Of course a reference speaker must be one that naturally and convincingly reproduces the sounds of musical instruments and voices. If you already own Axioms, you already know what speaker attributes like “transparent,” “neutral” and “detailed” mean as they describe sound quality. You’ve likely spent hours and hours listening to your favorite recordings on those particular speakers and they have become your standard of fidelity, the benchmark against which you’d measure the sound of any new speaker. It’s the neutral quality of the speakers that let you sort out good from bad recordings, an ability that defines true reference sound quality. A great speaker is one that becomes a transparent window to the quality of the original source recording-good or bad. It shouldn’t add or subtract any timbral or tonal traits of its own to the playback sound. It should not function as a quasi tone control, covering up flaws in a recording. Nor should it artificially emphasize bass content, unless the recording itself has heavily mixed bass (plenty do).

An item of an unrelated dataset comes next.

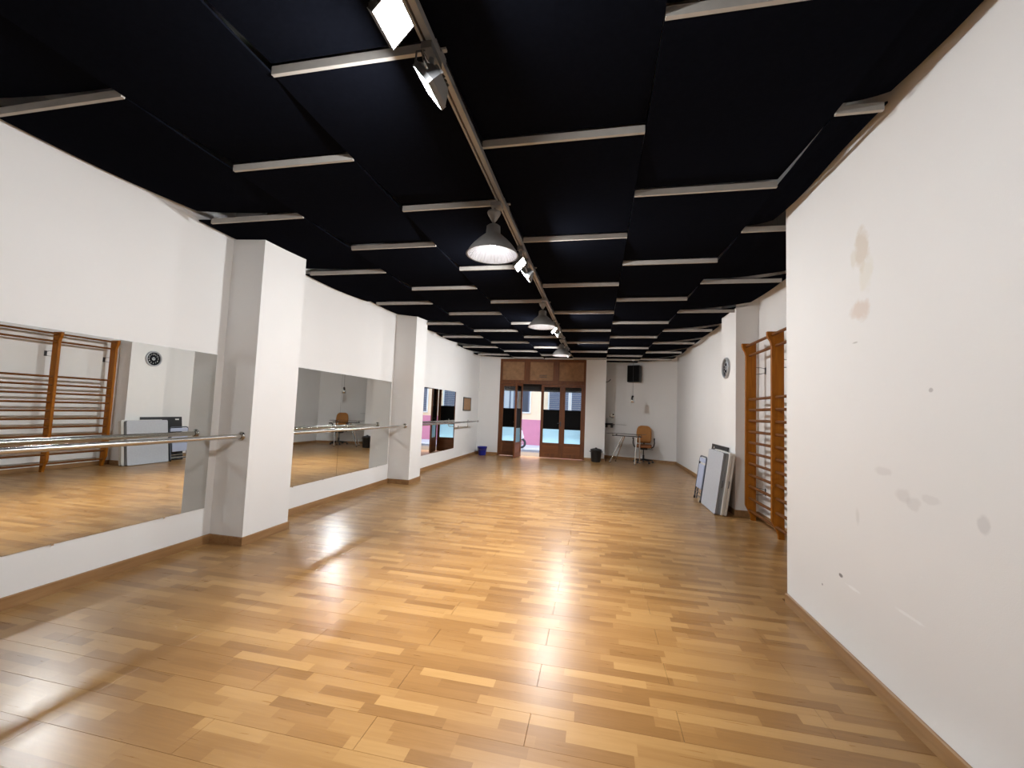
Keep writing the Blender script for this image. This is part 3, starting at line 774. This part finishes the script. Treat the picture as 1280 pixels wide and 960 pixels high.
# ------------------------------------------------------------------ desk corner
DA = math.atan2(uy, ux)
dk = thing('desk', 'glass-topped desk on slanting steel legs in front of the recess wall', 'desk', (.30, 12.98, 0), (0, 0, DA))
DW, DD = 1.06, .52
gt = simple('smoked_glass_top', (.10, .115, .115), .08); gt.node_tree.nodes['Principled BSDF'].inputs['Transmission Weight'].default_value = .6
MB().rbox((0, 0, .872), (DW, DD, .884), .004, 0, 1, None, False).build('glass_top', gt, dk)
MB().box((.10, .22, .80), (DW - .06, .26, .825)).box((.16, .06, .80), (.19, DD - .06, .825)).box((DW - .19, .06, .80), (DW - .16, DD - .06, .825)).build('under_frame', MT['dark'], dk)
for xx in (.17, DW - .18):
    for yy in (.08, DD - .08): MB().tube([(xx, yy, .826), (xx, yy, .871)], .02, 12).build('standoff', MT['steel'], dk)
for (xt, yt, xbm, ybm) in ((.44, .16, .12, .02), (DW - .18, .10, DW - .20, .02), (.44, DD - .14, .14, DD - .03), (DW - .18, DD - .10, DW - .18, DD - .03)):
    lo = MB().tube([(xt, yt, .80), (xbm, ybm, .02)], .019, 12, radii=[.021, .017]).build('leg', MT['chrome'], dk)
    MB().tube([(xbm, ybm, .001), (xbm, ybm, .022)], .022, 12).build('foot', MT['black'], lo)

oc = thing('office_chair', 'tan office chair with black arms behind the desk', 'chair', (1.43, 13.42, 0), (0, 0, math.radians(-8)))
tan = simple('tan_upholstery', (.42, .175, .04), .7, 0, .08, 60)
tan2 = simple('tan_seat_upholstery', (.30, .11, .035), .7, 0, .1, 60)
MB().rbox((-.24, -.27, .47), (.24, .20, .56), .04, 0, 3).build('seat', tan2, oc)
bm = MB(); N = 10; prof = [(.19, .60), (.215, .68), (.225, .80), (.225, .92), (.21, 1.03), (.17, 1.10), (.10, 1.13)]
def back_mesh():
    v = []; f = []; m_ = len(prof)
    for side, dyy in ((0, -.035), (1, .035)):
        for hw, z in prof:
            for i in range(N + 1):
                u = -1 + 2 * i / N; bul = (1 - u * u)
                lean = .10 * (z - .58)
                v.append((hw * u, .19 + lean + .05 * u * u * -1 + dyy * (.35 + .65 * bul ** .5), z))
    q = (N + 1) * m_
    for r in range(m_ - 1):
        for i in range(N):
            a = r * (N + 1) + i
            f.append((a, a + 1, a + N + 2, a + N + 1)); f.append((q + a, q + a + N + 1, q + a + N + 2, q + a + 1))
    for r in range(m_ - 1):
        a = r * (N + 1); f.append((a, a + N + 1, q + a + N + 1, q + a)); a += N; f.append((a, q + a, q + a + N + 1, a + N + 1))
    for i in range(N):
        f.append((i, q + i, q + i + 1, i + 1)); a = (m_ - 1) * (N + 1) + i; f.append((a, a + 1, q + a + 1, q + a))
    return MB().add(v, f, 0, True)
back_mesh().build('backrest', tan, oc)
MB().box((-.03, .12, .42), (.03, .28, .445)).tube([(0, .275, .43), (0, .285, .70)], .022, 8).build('back_support', MT['black'], oc)
for s in (-1, 1):
    pts = [(s * .225, .03, .455), (s * .29, .03, .50), (s * .315, .06, .60), (s * .31, .10, .70), (s * .31, .02, .745), (s * .31, -.14, .745)]
    MB().tube(pts, .018, 10, radii=[.018, .018, .018, .018, .024, .022]).build('armrest', MT['black'], oc)
MB().rbox((-.12, -.12, .405), (.12, .12, .468), .02, 0, 2).tube([(.10, -.02, .43), (.27, -.04, .42)], .008, 6).build('mechanism', MT['black'], oc)
MB().tube([(0, 0, .40), (0, 0, .24), (0, 0, .239), (0, 0, .09)], .02, 14, radii=[.016, .016, .028, .030]).build('gas_column', MT['black'], oc)
sb = MB()
for i in range(5):
    a = 2 * PI * i / 5 + .35; sb.tube([(.02 * math.cos(a), .02 * math.sin(a), .105), (.29 * math.cos(a), .29 * math.sin(a), .075)], .02, 8, radii=[.026, .016])
sb.lathe([(.0, .125), (.04, .12), (.045, .085), (.0, .08)], 16)
sb.build('star_base', MT['black'], oc)
for i in range(5):
    a = 2 * PI * i / 5 + .35
    MB().tube([(-.022, 0, 0), (.022, 0, 0)], .029, 14).tube([(0, 0, .0), (0, 0, .045)], .008, 6).build('caster', MT['dark'], oc, (.29 * math.cos(a), .29 * math.sin(a), .030), (0, 0, a))

# bin
bn = thing('waste_bin', 'black lidded bin at the foot of the pier right of the doors', 'bin', (.0, 12.90, .001))
MB().lathe([(.0, 0), (.135, 0), (.140, .02), (.160, .335), (.166, .34), (.160, .345)], 28).build('body', MT['black'], bn)
MB().lathe([(.168, .340), (.172, .350), (.168, .372), (.10, .395), (.035, .405), (.030, .425), (.0, .428)], 28).build('lid', MT['black'], bn)
for s in (-1, 1): MB().tube([(s * .158, -.04, .30), (s * .195, -.03, .31), (s * .195, .03, .31), (s * .158, .04, .30)], .009, 6).build('handle', MT['black'], bn)
# bucket
bk_m = simple('blue_plastic', (.012, .02, .30), .35)
bk = thing('bucket', 'blue plastic bucket in the far left corner', 'bucket', (-3.54, 12.82, .001))
MB().lathe([(.0, 0), (.105, 0), (.11, .01), (.148, .25), (.156, .252), (.156, .268), (.146, .27), (.142, .25), (.104, .012), (.0, .012)], 28).build('body', bk_m, bk)
MB().tube([(-.15, 0, .255), (-.158, -.04, .22), (-.12, -.13, .19), (0, -.172, .18), (.12, -.13, .19), (.158, -.04, .22), (.15, 0, .255)], .005, 6).build('handle', MT['steel'], bk)
# framed board on the left wall
fp = thing('framed_board', 'small brown board in a dark frame on the left wall near the doors', 'picture', (XL, 11.88, 1.585))
MB().box((.001, -.36, -.20), (.022, -.335, .20)).box((.001, .335, -.20), (.022, .36, .20)).box((.001, -.335, .175), (.022, .335, .20)).box((.001, -.335, -.20), (.022, .335, -.175)).build('frame', MT['dark'], fp)
MB().box((.001, -.334, -.174), (.012, .334, .174)).build('panel', simple('cork_brown', (.33, .19, .10), .8, 0, .15, 30), fp)
# things on the recess wall: local x along the wall, local -y into the room
def on_recess(d, off=0.0):
    return (RA[0] + ux * d / ln - off * (-uy) / ln * -1 * 0, RA[1] + uy * d / ln)
def wall_thing(name, label, cat, d, z):
    x, y = on_recess(d); return thing(name, label, cat, (x, y, z), (0, 0, DA))
sp = wall_thing('loudspeaker', 'black loudspeaker mounted high on the recess wall', 'speaker', 1.02, 2.50)
MB().rbox((-.20, -.30, 0), (.20, -.05, .54), .02, 0, 2).build('cabinet', MT['black'], sp)
MB().box((-.18, -.306, .02), (.18, -.3005, .52)).build('grille', MT['film_black'], sp)
MB().box((-.04, -.05, .18), (.04, -.002, .34)).build('wall_mount', MT['dark'], sp)
pl = thing('hanging_lamp', 'small chrome cone lamp hanging on a cord before the recess wall', 'lamp', (1.045, 12.97, 1.82))
MB().lathe([(.0, .22), (.02, .218), (.04, .20), (.055, .15), (.065, .08), (.075, 0), (.072, 0), (.05, .15), (.0, .205)], 24).build('shade', MT['chrome'], pl)
MB().tube([(0, 0, .22), (0, 0, 1.3285)], .004, 6).build('cord', MT['dark'], pl)
sh = wall_thing('wall_shelf', 'small black shelf on the recess wall left of the desk', 'shelf', .20, 1.10)
MB().box((-.16, -.26, 0), (.16, -.002, .022)).build('board', MT['black'], sh)
MB().box((-.10, -.20, -.09), (-.085, -.002, 0)).box((.085, -.20, -.09), (.10, -.002, 0)).build('bracket', MT['black'], sh)
rt = wall_thing('router', 'flat black router lying on the small black shelf', 'router', .20, 1.1225)
MB().rbox((-.11, -.20, .001), (.11, -.04, .036), .008, 0, 2).build('case', MT['dark'], rt)
MB().tube([(-.09, -.05, .03), (-.09, -.05, .20)], .006, 6).build('antenna', MT['black'], rt)
sr = wall_thing('round_mirror', 'small round chrome shaving mirror on the recess wall above the shelf', 'mirror', .28, 1.40)
MB().lathe([(.085, -.008), (.093, 0), (.085, .008), (.078, 0), (.085, -.008)], 28, 0, Matrix.Translation((0, -.07, 0)) @ Matrix.Rotation(PI / 2, 4, 'X')).build('rim', MT['chrome'], sr)
MB().lathe([(.0, -.003), (.079, -.003), (.079, .003), (.0, .003)], 28, 0, Matrix.Translation((0, -.07, 0)) @ Matrix.Rotation(PI / 2, 4, 'X')).build('glass', MT['mirror'], sr)
MB().tube([(0, -.062, 0), (0, -.002, 0)], .010, 8).tube([(0, -.012, 0), (0, -.002, 0)], .03, 12).build('arm', MT['chrome'], sr)
wr = wall_thing('wire_shelf', 'thin wire rack on the recess wall right of the black shelf', 'shelf', .60, 1.12)
b = MB()
for yy in (-.004, -.07, -.14): b.tube([(-.17, yy, 0), (.17, yy, 0)], .004, 6)
for xx in (-.17, 0, .17): b.tube([(xx, -.004, .0), (xx, -.14, 0)], .004, 6)
b.build('rack', MT['steel'], wr)
wh = thing('wall_bracket', 'small dark bracket high on the side of the pier', 'bracket', (PX + .001, 13.3, 2.45))
MB().box((0, -.05, -.04), (.006, .05, .04)).build('plate', MT['dark'], wh)
MB().tube([(.006, 0, 0), (.08, 0, .02), (.14, 0, .09)], .012, 8).build('arm', MT['dark'], wh)
sd = thing('smoke_detector', 'small pale smoke detector on the last ceiling panels', 'detector', (1.02, 12.72, 3.10))
MB().lathe([(.0, -.045), (.03, -.043), (.048, -.02), (.05, 0), (.0, .0)], 20).build('case', simple('detector_white', (.7, .7, .68), .5), sd)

Looking at the progress of speaker design over decades, it has been a gradual process of refinement towards a goal of transparency and neutrality, and this trend will undoubtedly continue. When the speaker stops getting “in the way of,” or impeding, the music, then it has attained true reference status.

Does a Reference Recording Exist?
The issue of “reference” becomes especially thorny when you refer to a particular disc or recording. Apart from advocating a few albums by some famous artists of wide general appeal (Norah Jones, Alison Krauss and Union Station, James Taylor and Diana Krall, to cite a few examples), I tend to be wary of suggesting specific CDs because there is such wide variance in musical taste. Those artists are fairly safe territory because they are unlikely to offend and the recordings are, by general consensus, well engineered. But what may be a “reference” for you just may not work for me.

During many years of double-blind speaker tests, various rock, pop, jazz, and classical recordings were tried out to see which material was more useful in spotting typical loudspeaker coloration and distortion. It turned out that the classical recordings were more reliable for quickly differentiating good from bad speakers, partly because a large orchestra with chorus covers such a wide range of musical frequencies and harmonics.

With a few exceptions, I don’t generally use rock music to test speakers, partly because I grew up mostly listening to classical, jazz and acoustic music and vocals. I have never accommodated the distorted electric guitar sound (I never understood the reverence for Jimmy Hendrix’s playing). But if you grow up listening to a lot of rock ‘n’ roll, you may know that sound really well and it may be useful for you to make accurate judgments of speaker sound quality. If you’ve played or listened to a Stratocaster, then I figure you likely know and appreciate when a good speaker accurately reproduces it.